**EXERCISE INSTRUCTIONS**.
Repeat the material verbatim and drop the pictures.

**INFORMATION SHOWN**.
□ □ □
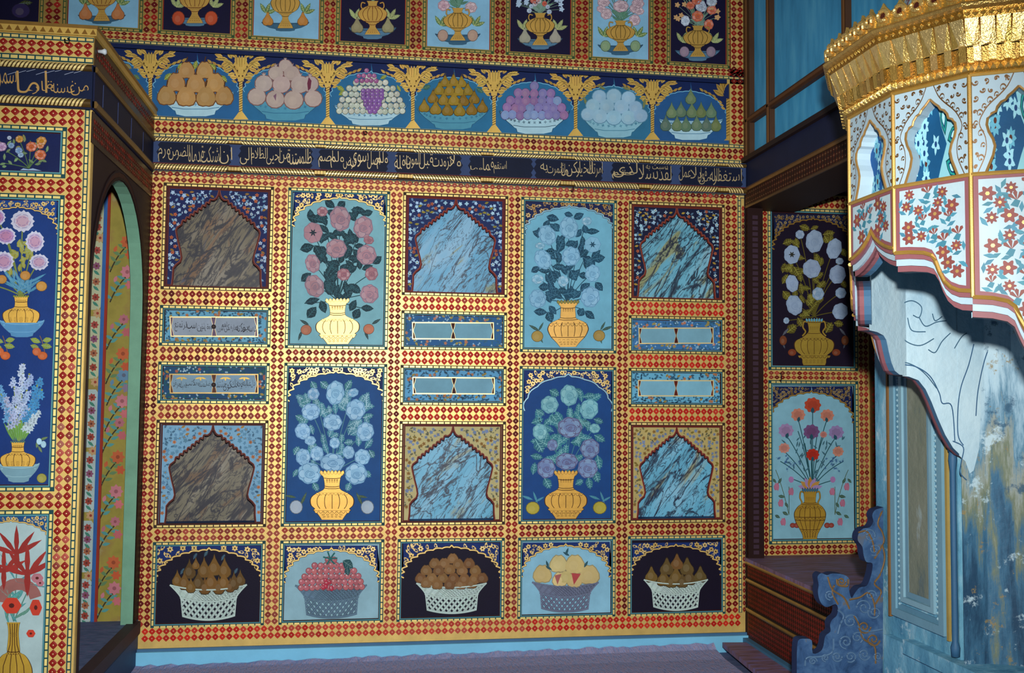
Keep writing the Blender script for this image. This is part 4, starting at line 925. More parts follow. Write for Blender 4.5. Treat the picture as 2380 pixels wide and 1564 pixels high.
for x, y, r in [(1475, 555, 66), (1618, 555, 68), (1392, 650, 74), (1548, 660, 76), (1700, 655, 78), (1318, 755, 76), (1472, 760, 80), (1628, 762, 80), (1772, 758, 74)]: fruit(a, x, y, r, r, '#b08a54', 'quince', L=10, stem='#4c3018', line='#6c4420')
leaves(a, [(1425, 530, 75, 40, -70), (1545, 515, 75, 40, -75), (1685, 530, 75, 42, 40), (1330, 605, 80, 44, -40), (1765, 625, 80, 50, 40)], '#7c8c38', '#c0c068', L=9)
a = fa(2, 'S'); bowl(a, 2255, 755, 945, 310, col='#4f98b4', pat='#2c6c92')
for x, y, r in [(2180, 580, 62), (2305, 580, 66), (2085, 660, 72), (2225, 668, 74), (2370, 668, 76), (2030, 765, 74), (2175, 785, 76), (2320, 790, 80), (2450, 665, 70), (2475, 780, 72), (2255, 520, 54)]: fruit(a, x, y, r, r*.95, '#b4a49e', 'pom', L=10, line='#7c5a58')
a.begin(); a.poly([(2440, 610), (2462, 640), (2455, 700), (2435, 720), (2428, 660)], '#6c2c44', 16); a.poly([(2160, 760), (2185, 740), (2180, 800)], '#7c5c70', 16); a.end('split_rind')
a = fa(3, 'T'); bowl(a, 615, 830, 985, 292, dens=15)
grapes(a, pile(350, 890, 610, 880, 24, 8), 25, '#bcc6b8', L=10, line='#66685c'); grapes(a, pile(490, 680, 560, 640, 19, 9), 19, '#9a5c8c', L=15); grapes(a, [(632+(j-(k_-1)/2)*36, 720+i_*27) for i_, k_ in enumerate((5, 5, 5, 4, 4, 3, 2)) for j in range(k_)], 20, '#8058a0', L=15)
leaves(a, [(380, 700, 70, 40, 30), (395, 735, 70, 40, -30), (720, 610, 60, 30, -30), (840, 700, 60, 24, 60)], '#7c8c3c', '#b8b868', L=9)
a = fa(4, 'T'); bowl(a, 1270, 850, 1015, 290, col='#4e96b0', pat='#2a688c')
for x, y, r in [(1205, 645, 42), (1272, 640, 44), (1335, 650, 42), (1160, 705, 46), (1240, 710, 48), (1310, 712, 48), (1385, 712, 44), (1110, 770, 46), (1195, 785, 48), (1275, 785, 50), (1350, 790, 48), (1435, 775, 46), (1040, 840, 46), (1130, 855, 50), (1225, 865, 50), (1320, 868, 50), (1415, 862, 48), (1500, 845, 46)]: fruit(a, x, y, r*.95, r, random.choice(['#8f7620', '#9a7e26', '#86681e']), 'pear', L=10, line='#4c3a10', stem='#5c4a18')
leaves(a, [(1060, 690, 70, 44, -20), (1480, 715, 70, 40, 35)], '#2c5c5c', '#6c8c5c', L=9)
a = fa(5, 'T'); bowl(a, 1912, 875, 1050, 280, dens=15, pat='#20445c')
for x, y in pile(1650, 2170, 680, 910, 33, 12): fruit(a, x, y, 36, 38, random.choice(['#7c78b0', '#8a6ea4', '#7c96c4', '#7a90c0', '#8c6c98']), 'round', L=10, line='#54406c')
a = fa(6, 'U'); bowl(a, 607, 900, 1080, 265, col='#86bcd0', pat='#3c7c98')
for x, y, r in [(600, 760, 62), (485, 765, 58), (715, 775, 58), (435, 835, 58), (545, 840, 62), (660, 845, 62), (770, 850, 56), (395, 905, 56), (490, 920, 62), (600, 930, 64), (715, 930, 62), (810, 915, 58)]: fruit(a, x, y, r, r*.95, '#8fb9d2', 'round', L=10, line='#5c8ca8')
leaves(a, [(500, 690, 80, 22, -150), (375, 800, 90, 22, -110), (700, 700, 80, 22, 20), (840, 820, 90, 22, 100)], '#6c7444', L=9)
a = fa(7, 'U'); bowl(a, 1210, 940, 1100, 258, dens=10)
for x, y in pile(975, 1450, 770, 985, 44, 14): fruit(a, x, y, 46, 52, random.choice(['#5f7c64', '#6c8460', '#587468', '#66784c']), 'fig', L=10, line='#3c5448')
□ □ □
**FINAL ANSWER**.
Keep writing the Blender script for this image. This is part 4, starting at line 925. More parts follow. Write for Blender 4.5. Treat the picture as 2380 pixels wide and 1564 pixels high.
for x, y, r in [(1475, 555, 66), (1618, 555, 68), (1392, 650, 74), (1548, 660, 76), (1700, 655, 78), (1318, 755, 76), (1472, 760, 80), (1628, 762, 80), (1772, 758, 74)]: fruit(a, x, y, r, r, '#b08a54', 'quince', L=10, stem='#4c3018', line='#6c4420')
leaves(a, [(1425, 530, 75, 40, -70), (1545, 515, 75, 40, -75), (1685, 530, 75, 42, 40), (1330, 605, 80, 44, -40), (1765, 625, 80, 50, 40)], '#7c8c38', '#c0c068', L=9)
a = fa(2, 'S'); bowl(a, 2255, 755, 945, 310, col='#4f98b4', pat='#2c6c92')
for x, y, r in [(2180, 580, 62), (2305, 580, 66), (2085, 660, 72), (2225, 668, 74), (2370, 668, 76), (2030, 765, 74), (2175, 785, 76), (2320, 790, 80), (2450, 665, 70), (2475, 780, 72), (2255, 520, 54)]: fruit(a, x, y, r, r*.95, '#b4a49e', 'pom', L=10, line='#7c5a58')
a.begin(); a.poly([(2440, 610), (2462, 640), (2455, 700), (2435, 720), (2428, 660)], '#6c2c44', 16); a.poly([(2160, 760), (2185, 740), (2180, 800)], '#7c5c70', 16); a.end('split_rind')
a = fa(3, 'T'); bowl(a, 615, 830, 985, 292, dens=15)
grapes(a, pile(350, 890, 610, 880, 24, 8), 25, '#bcc6b8', L=10, line='#66685c'); grapes(a, pile(490, 680, 560, 640, 19, 9), 19, '#9a5c8c', L=15); grapes(a, [(632+(j-(k_-1)/2)*36, 720+i_*27) for i_, k_ in enumerate((5, 5, 5, 4, 4, 3, 2)) for j in range(k_)], 20, '#8058a0', L=15)
leaves(a, [(380, 700, 70, 40, 30), (395, 735, 70, 40, -30), (720, 610, 60, 30, -30), (840, 700, 60, 24, 60)], '#7c8c3c', '#b8b868', L=9)
a = fa(4, 'T'); bowl(a, 1270, 850, 1015, 290, col='#4e96b0', pat='#2a688c')
for x, y, r in [(1205, 645, 42), (1272, 640, 44), (1335, 650, 42), (1160, 705, 46), (1240, 710, 48), (1310, 712, 48), (1385, 712, 44), (1110, 770, 46), (1195, 785, 48), (1275, 785, 50), (1350, 790, 48), (1435, 775, 46), (1040, 840, 46), (1130, 855, 50), (1225, 865, 50), (1320, 868, 50), (1415, 862, 48), (1500, 845, 46)]: fruit(a, x, y, r*.95, r, random.choice(['#8f7620', '#9a7e26', '#86681e']), 'pear', L=10, line='#4c3a10', stem='#5c4a18')
leaves(a, [(1060, 690, 70, 44, -20), (1480, 715, 70, 40, 35)], '#2c5c5c', '#6c8c5c', L=9)
a = fa(5, 'T'); bowl(a, 1912, 875, 1050, 280, dens=15, pat='#20445c')
for x, y in pile(1650, 2170, 680, 910, 33, 12): fruit(a, x, y, 36, 38, random.choice(['#7c78b0', '#8a6ea4', '#7c96c4', '#7a90c0', '#8c6c98']), 'round', L=10, line='#54406c')
a = fa(6, 'U'); bowl(a, 607, 900, 1080, 265, col='#86bcd0', pat='#3c7c98')
for x, y, r in [(600, 760, 62), (485, 765, 58), (715, 775, 58), (435, 835, 58), (545, 840, 62), (660, 845, 62), (770, 850, 56), (395, 905, 56), (490, 920, 62), (600, 930, 64), (715, 930, 62), (810, 915, 58)]: fruit(a, x, y, r, r*.95, '#8fb9d2', 'round', L=10, line='#5c8ca8')
leaves(a, [(500, 690, 80, 22, -150), (375, 800, 90, 22, -110), (700, 700, 80, 22, 20), (840, 820, 90, 22, 100)], '#6c7444', L=9)
a = fa(7, 'U'); bowl(a, 1210, 940, 1100, 258, dens=10)
for x, y in pile(975, 1450, 770, 985, 44, 14): fruit(a, x, y, 46, 52, random.choice(['#5f7c64', '#6c8460', '#587468', '#66784c']), 'fig', L=10, line='#3c5448')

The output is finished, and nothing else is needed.